Peter Nichols (also spelt Nicholas) Broun (later changed to Brown) was born in Guernsey on August 17, 1797, the son of William Broun and Annie Demirgy, a member of an ancient French family. Nothing is known of his early life other than a doubtful claim that he served in the Royal Navy in his youth. He married Caroline Simpson in 1825 in Scotland, their first son McBryde Anderson was born in Scotland and the majority of his 10 other children were born in the Swan River Colony. Broun, his wife and 2 children sailed for the new colony on board the Parmelia, arriving in June 1829. His position as the Colonial Secretary had already been approved by Lieutenant-Governor James Stirling, at a salary of £400 (Figure 3).

Initially he worked out of a group of tents on Garden Island, before transferring to a temporary building on the new site of Perth, constructed by Broun with the intention of being his home. In 1832, the Colonial Secretary’s office moved to more permanent quarters on the corner of Hay and Irwin Streets, Perth. Broun had brought livestock, equipment and furniture valued at more than £500, which entitled him to a grant of 9626 acres which he took up in Upper Swan and west of Guildford. The latter estate, which he named Bassendean after the Berwickshire residence of an ancestor, is now the suburb of Bassendean.

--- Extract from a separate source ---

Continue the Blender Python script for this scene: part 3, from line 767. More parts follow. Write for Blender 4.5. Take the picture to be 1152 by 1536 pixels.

In 1830, a Legislative Council was formed to help the Governor to rule the colony, with the first sitting in 1832. As Colonial Secretary, Broun was automatically appointed to the Council. The council met four times a month and during Stirling’s absence from August 1832 to August 1834 Broun was particularly busy. He remained a member until his death. In addition to his duties as Colonial Secretary and Clerk of the Legislative Council, he was also Registrar for the colony and second in importance to the Governor.

As Colonial Secretary, Broun was initially responsible for managing much of the government’s funds, and after an initial proposal to set-up a government backed colonial bank failed to materialise, when settlers needed to lodge their funds for safekeeping, they naturally turned to him. Broun was entirely untrained in matters of finance and accounting, and the large distances over which the colony was spread meant that cheques were often held for long periods of time. Payments to shipping companies by settlers for imports meant that hard currency became scarce and in January 1834 the government issued a limited number of £1 notes. This had the effect of raising suspicion against Broun’s own promissory notes and by 1835, his makeshift bank had effectively collapsed, and government funds had to be used to settle the matter. To repay the government, Broun sold out his entire estate at Bassendean, and assigned one quarter of his income to the government until the debt was repaid.

Not all settlers were prepared to accept that Broun’s failure as a banker was entirely innocent, for on January 12, 1836 he was verbally assaulted in the street by a settler named Will Shaw, who had previously been involved in a protracted dispute with Broun over the boundary between their grants. Shaw was fined for the assault, but went on to slander Broun throughout the town. Broun then brought a slander case against Shaw, which he won easily. The court case won Broun much public goodwill, for it showed that he had only agreed to act as banker for the good of the public, and that as soon as he had to suspend payments he had sold his own estate to settle the debts.

Broun first became ill in July 1846, and after a brief recovery, he relapsed in August. He eventually died in Fremantle on November 5, 1846, and was buried in the East Perth cemetery. He was survived by his wife and 5 of his children. His wife sailed for England in the Hindoo which caught fire at sea and was destroyed. She was saved, but Broun’s diaries and papers which she had intended to have published in London were destroyed. A grandson, Frank Broun, later became Member for Beverley in the Western Australian Legislative Assembly, and, like his grandfather, Colonial Secretary of Western Australia.